Bryan Craig I agree, the author really slams just about everyone, leaving few survivors.

Interesting campaign promise; I think the end of the Cold War gave politicians the green light to slash defense budgets, and the CIA's as well. A double edge sword.


message 27: by Bentley, Group Founder, Leader, Chief (new)

Bentley | 44291 comments Mod
I guess I remember the promise to cut back on government and I guess that meant the CIA as well.


message 28: by Vincent (new)

Vincent (vpbrancato) | 1248 comments considering all the discussion here of Clinton - lack of attention to Ames & the question of management etc in the cia i have to wonder how active the discussion of the upcoming "my life" will be

My Life by Bill Clinton Bill Clinton Bill Clinton

the cia seems to have been at a high level of govt arrogance in that failure to control their dept was incredibe - that (pg 520) "no one would be dismissed or demoted" is a luxury we couldn't afford - it is so typical of too many govt agencies

i also see a lot of Clinton fanism in the preceeding paragraphs - i think that Bentley calling Clinton "neglectful" on Lewinsky is far off base. it was in my view selfish, incompetent and (even if for whatever reason personally uncontrolable) it changed his power for the rest of his presidency - diluted what he could accomplish and helped pave the road for the Bush victory in my view.

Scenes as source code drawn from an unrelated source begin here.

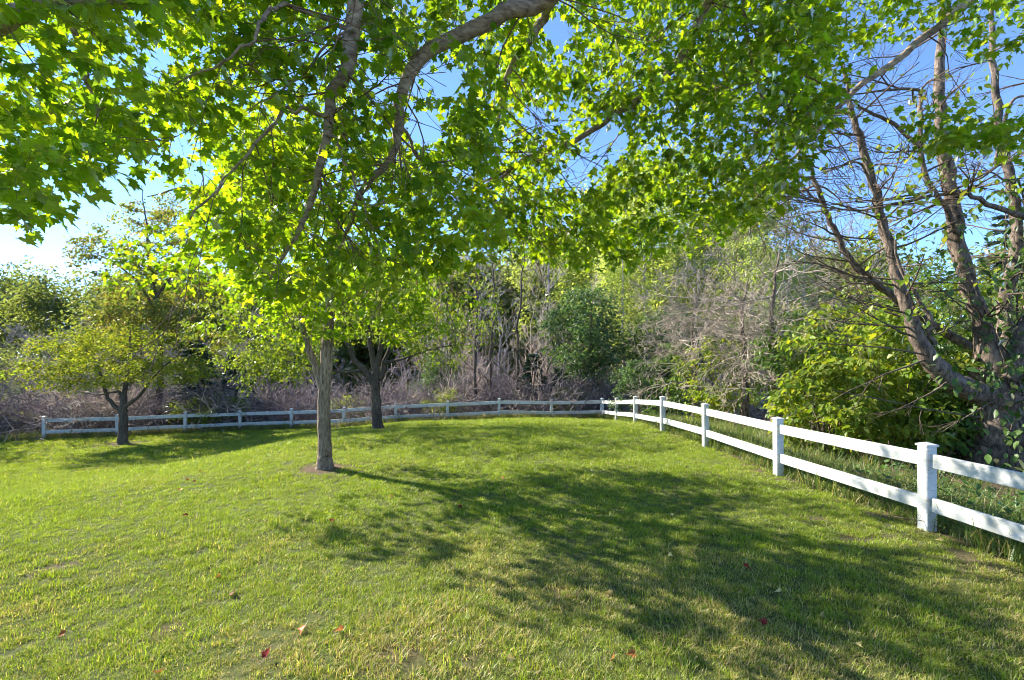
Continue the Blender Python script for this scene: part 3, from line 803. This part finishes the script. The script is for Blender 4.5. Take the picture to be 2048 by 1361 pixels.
def tree_from(name, trunk_me, crown_me, loc, label, rz=0, s=1.0, sz=None, group=None, cat='tree', wood='trunk'):
    o = empty(name, loc, label, cat, group); o.rotation_euler = (0, 0, rz); o.scale = (s, s, sz or s)
    if trunk_me: link(bpy.data.objects.new(wood, trunk_me), o)
    if crown_me:
        c = link(bpy.data.objects.new('crown', crown_me), o); c['kind'] = 'stuff'
    return o

# pale dead trees behind the right-hand run
def build_dead():
    rng = np.random.RandomState(31)
    spec = [(1552, 11.2, 4.6, 'pale dead tree with a dense cloud of bare twigs behind the right-hand fence', 590), (1490, 12.6, 4.2, 'slimmer grey dead tree left of the pale twiggy dead tree', 620), (1390, 15.0, 4.4, 'grey twiggy dead tree near the fence corner', 560)]
    for px, Y, h, lab, _ in spec:
        b = PG(px, Y); out = []
        main = nodes_of([list(b + [0, 0, -.1]) + [.14], list(b + [.0, 0, .8]) + [.11], list(b + [.05, .1, 1.9]) + [.085], list(b + [-.05, .1, 3.1]) + [.05], list(b + [.1, .0, h]) + [.015]], 22, rng, .012)
        for k in range(24):
            t = rng.uniform(.36, .98); i = int(t * 21); p = main[0][i]
            a = rng.uniform(0, 6.28); d = np.array([math.cos(a), math.sin(a), rng.uniform(-.1, .5)])
            if rng.rand() < .35: d[0] = -abs(d[0])
            grow(rng, p, d, rng.uniform(1.2, 2.2), .018, 1, 4, out, (3, 5), (.45, .72), (.4, 1.0), .03, .2)
        root = empty('dead_tree', b, lab, 'tree')
        g = Geo(); tube(g, main[0] - b, main[1], 10, .06, rng); g.obj('trunk', M['bark_big'], root)
        o = link(bpy.data.objects.new('branches', bare_mesh('twigs', [(p - b, np.maximum(r, .0048), l) for p, r, l in out], M['twig_pale'])), root)
build_dead()

# the big multi-stemmed tree at the right edge
def build_big_right():
    rng = np.random.RandomState(37); Y = 7.4
    b = PG(2000, Y)
    root = empty('walnut_tree', b, 'big rugged many-stemmed tree with a curved low limb at the right edge', 'tree')
    q = lambda px, py, r, dY=0: list(P(px, py, Y + dY)) + [r]
    lines = [
        nodes_of([list(b + [.05, 0, -.2]) + [.46], q(1995, 900, .38), q(1992, 850, .34), q(1992, 800, .33), q(1985, 740, .26), q(1965, 660, .17), q(1935, 570, .145), q(1915, 480, .14), q(1900, 380, .13), q(1882, 280, .11), q(1878, 170, .09), q(1885, 60, .07), q(1895, -80, .04)], 60, rng, .014),
        nodes_of([q(1990, 800, .22), q(1955, 785, .19, -.1), q(1905, 762, .165, -.2), q(1862, 722, .15, -.25), q(1835, 675, .135, -.25), q(1815, 620, .115, -.2), q(1795, 560, .10, -.1), q(1775, 480, .09), q(1752, 390, .08), q(1725, 300, .07), q(1705, 230, .055), q(1685, 130, .03)], 56, rng, .012),
        nodes_of([q(1985, 745, .13, .3), q(1930, 690, .10, .5), q(1850, 640, .085, .6), q(1760, 575, .075, .6), q(1705, 530, .065, .6), q(1668, 460, .055, .6), q(1640, 390, .05, .6), q(1615, 320, .035, .6), q(1580, 240, .015, .6)], 44, rng, .012),
        nodes_of([q(2010, 800, .22, .2), q(2012, 720, .16, .4), q(2010, 600, .13, .5), q(2035, 470, .11, .6), q(2020, 350, .09, .6), q(1992, 200, .07, .6), q(1985, 60, .05, .6), q(1990, -60, .03, .6)], 44, rng, .014),
        nodes_of([q(2015, 760, .16, -.2), q(2055, 640, .12, -.2), q(2100, 480, .10, -.1), q(2130, 300, .07), q(2150, 100, .04)], 36, rng, .014),
        nodes_of([q(1868, 690, .05, -.3), q(1858, 660, .045, -.35), q(1862, 640, .04, -.4), q(1800, 540, .03, -.4), q(1790, 480, .02, -.4)], 18, rng, .01),
        nodes_of([q(1925, 500, .07), q(1905, 440, .05, -.2), q(1850, 350, .045, -.3), q(1840, 240, .04, -.3), q(1830, 180, .03, -.3), q(1700, 190, .012, -.3)], 28, rng, .012),
        nodes_of([q(2060, 440, .055, -.4), q(1980, 410, .045, -.5), q(1914, 385, .035, -.6), q(1820, 402, .026, -.7), q(1728, 421, .02, -.7), q(1660, 415, .013, -.8), q(1583, 404, .005, -.8)], 36, rng, .01),
        nodes_of([q(1842, 300, .04, -.3), q(1790, 250, .035, -.4), q(1740, 225, .028, -.4), q(1700, 200, .015, -.4)], 16, rng, .008),
        nodes_of([q(1775, 480, .035, -.1), q(1730, 340, .025, -.2), q(1690, 330, .015, -.2), q(1625, 360, .006, -.2)], 16, rng, .012),
        nodes_of([q(1990, 330, .04, .5), q(2020, 210, .03, .3), q(2060, 190, .02, .2)], 12)]
    out = []
    for k in range(130):      # bare side branches
        l = lines[rng.choice([0, 1, 1, 2, 2, 3, 4, 6, 7, 7])]; i = rng.randint(len(l[0]) // 4, len(l[0])); p = l[0][i]
        if p[2] < 2.1: continue
        a = rng.uniform(0, 6.28); d = np.array([math.cos(a) - .35, math.sin(a), rng.uniform(-.25, .5)])
        grow(rng, p, d, rng.uniform(.7, 1.7), min(.018, l[1][i] * .5), 1, 3, out, (3, 5), (.45, .75), (.3, .9), .02, .12)
    for px0, py0, px1, py1 in [(1850, 720, 1620, 780), (1850, 710, 1600, 690), (1960, 835, 1700, 800), (1900, 760, 1790, 830), (1990, 660, 1840, 560), (1990, 800, 1900, 850)]:
        p0 = P(px0, py0, Y - .3); p1 = P(px1, py1, Y - rng.uniform(.2, 1))
        grow(rng, p0, p1 - p0, np.linalg.norm(p1 - p0), .016, 1, 3, out, (3, 5), (.3, .5), (.3, .8), 0, .05)
    g = Geo()
    for k, (p, r) in enumerate(lines): tube(g, p - b, r * np.interp(p[:, 2], [0, 1.2, 2.2], [1, .95, .76]), 22, .09, rng)
    g.obj('trunk', M['bark_big'], root)
    link(bpy.data.objects.new('branches', bare_mesh('branches', [(p - b, r, l) for p, r, l in out], M['twig'])), root)
    # sparse leafy tips
    ends = np.array([p[-1] for p, r, l in out if l >= 2 and p[-1][2] > 2.2]); ends = ends[rng.rand(len(ends)) < .12]
    ends = np.repeat(ends, 5, 0) + rng.normal(0, .08, (len(ends) * 5, 3))
    ok = (proj(ends)[0] > 1640); ends = ends[ok]
    finish_leaves(rng, root, b, ends, norm(rng.normal(size=ends.shape)), OVAL, OVAL, M['shrub'], (.06, .13), .6, .5, 0)
    # creeper climbing the stems
    vr = empty('creeper', b + [.0, -.35, 0], 'leafy green creeper climbing the rugged trunk at the right edge', 'creeper')
    vo = np.array(vr.location)
    pos = []; nrm = []
    for li, n, (z0, z1) in ((0, 260, (.1, 4.2)), (3, 420, (.6, 5)), (4, 260, (.6, 4.6)), (1, 40, (1.3, 2.6))):
        pp, rr = lines[li]; m = np.where((pp[:, 2] > z0) & (pp[:, 2] < z1))[0]
        i = rng.choice(m, n); a = rng.uniform(0, 6.28, n); o = np.column_stack([np.cos(a), np.sin(a), rng.normal(0, .2, n)])
        o[:, 1] = np.where(rng.rand(n) < .6, -np.abs(o[:, 1]), o[:, 1])
        pos.append(pp[i] + o * (rr[i] + rng.uniform(.02, .32, n) ** 1.3)[:, None]); nrm.append(o)
    n = 560                                    # skirt of leaves round the foot
    x = rng.normal(8.3, .75, n); y = rng.normal(6.6, .5, n); pos.append(np.column_stack([x, y, rng.uniform(.05, 1.7, n)])); nrm.append(norm(rng.normal(size=(n, 3)) + [0, -1, 0]))
    pos = np.concatenate(pos); nrm = np.concatenate(nrm)
    g = Geo()
    for k in range(14):
        pp, rr = lines[rng.choice([0, 3, 4])]; i0 = rng.randint(3, 8); i1 = rng.randint(22, 34); a = rng.uniform(0, 6.28); seg = np.arange(i0, i1, 2)
        aa = a + np.linspace(0, rng.uniform(-2, 2), len(seg)); off = np.column_stack([np.cos(aa), np.sin(aa), 0 * aa]) * (rr[seg] + .012)[:, None]
        tube(g, pp[seg] + off - vo, .010, 4)
    g.obj('stem', M['twig'], vr)
    finish_leaves(rng, vr, vo, pos, nrm, OVAL, OVAL, M['vine'], (.08, .16), .75, .5, 260, 'foliage')
build_big_right()

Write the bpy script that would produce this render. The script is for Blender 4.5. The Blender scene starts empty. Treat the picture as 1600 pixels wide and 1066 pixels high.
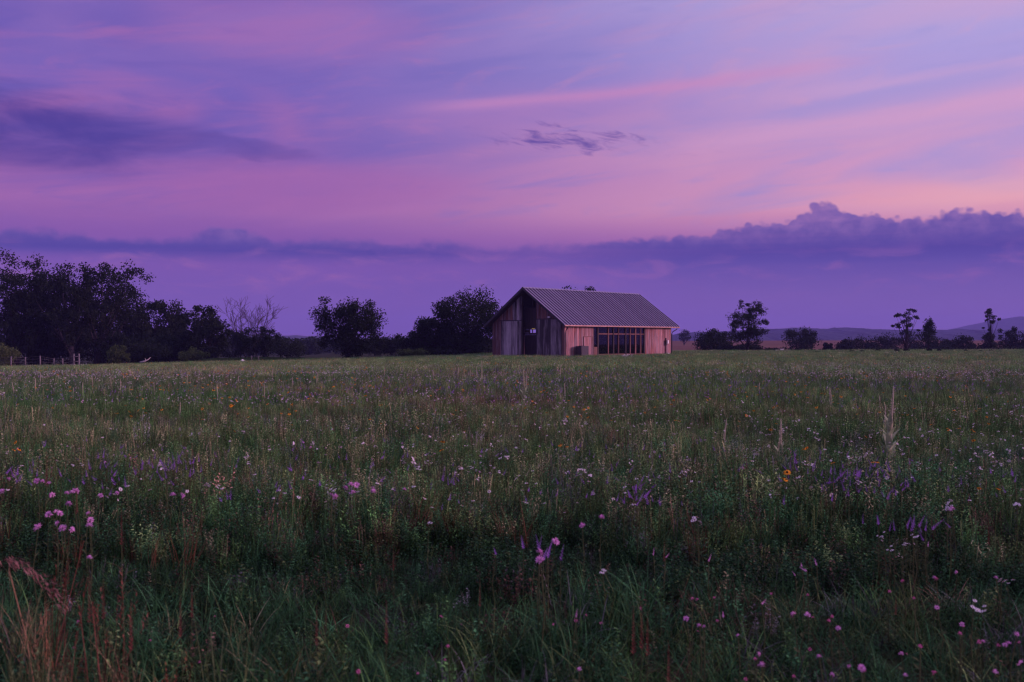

message 29: by Bryan (new)

Bryan Craig Vince: we will a great opportunity to discuss Clinton outside of the CIA in our Presidential Series.

I got the impression Clinton did have a hard time getting and holding onto a Director, nothing too unusual there, but in a way, I was disappointed. Maybe his foreign affairs inexperience showed? Who knows, maybe a great CIA director could only do so much.

I wouldn't blame Clinton on Ames; I think it could fall under any presidential administration. It just shows you how bad the CIA had become in the core. I do wish it was covered even more in the book, though.


message 30: by Bentley, Group Founder, Leader, Chief (new)

Bentley | 44291 comments Mod
Vince wrote: "considering all the discussion here of Clinton - lack of attention to Ames & the question of management etc in the cia i have to wonder how active the discussion of the upcoming "my life" will be
..."


Vince you are quite hard on Clinton and Bryan is correct about when and how that book will be covered. Thank you for trying to add the correct citation but the author's link is missing

My Life by Bill Clinton Bill Clinton Bill Clinton


message 31: by Bentley, Group Founder, Leader, Chief (new)

Bentley | 44291 comments Mod
Also Vince I stand by my assessment of Clinton and the situation and feel that the other matter should not define his presidency although it did

I do think he helped Gore lose because of the backlash however. But oddly enough if he had been able to run for a third term himself I think he still would have won.